What is shown:
(CBS) Nearly half the students in Newark, N.J. public schools don't graduate high school, and the troubled district has been under state control for 15 years.Now that Facebook founder Mark Zuckerberg is donating $100 million to those schools, Mayor Cory Booker and other city officials are faced with making the best use of the money.
Booker spoke with "Early Show" co-anchor Maggie Rodriguez about his city's sudden good fortune - and continuing challenges.
"The low acheivement of our young people is really the biggest national security threat in America," Booker said. " … No city has created a school system that really serves the genius of all (its) children. In Newark, we want to be the first."

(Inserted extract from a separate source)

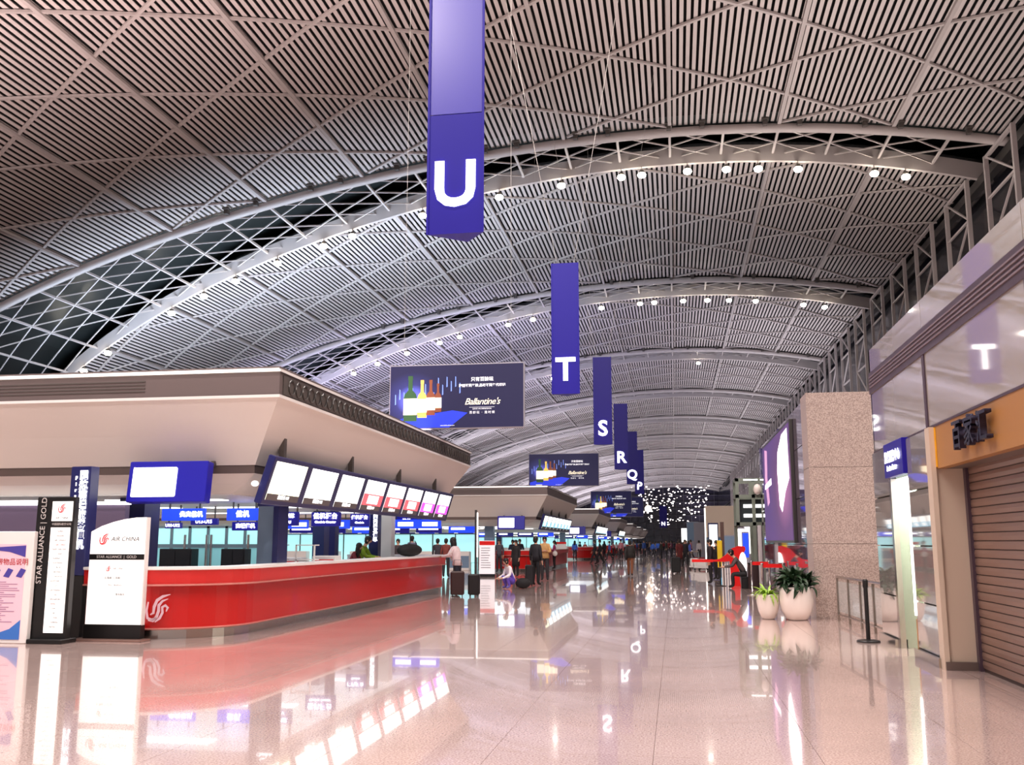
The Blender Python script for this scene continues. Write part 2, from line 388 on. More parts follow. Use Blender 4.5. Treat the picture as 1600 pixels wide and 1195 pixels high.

Something that comes close to the truth behind what is shown:
The move, lauded uncritically by the American media, embodies and further enshrines the principle that has come to prevail in the US in recent years: if the population is to have access to education, culture and technology, indispensable for life in a modern society, it will be at the whim of the very rich. Any conception of social rights residing inalienably in the people is rejected by the ruling elite and its political and media apologists.A functional education system is not something that just falls out of the sky like that; it has to be a right—always there, always accessible, always universal. There's nothing more ridiculous (absurd, retarded) than a rich state that cannot provide this most basic of services (a good eduction) to all of its citizens. We don't want random gifts from billionaires; we want them to pay more taxes—that kind of social responsibility has real teeth.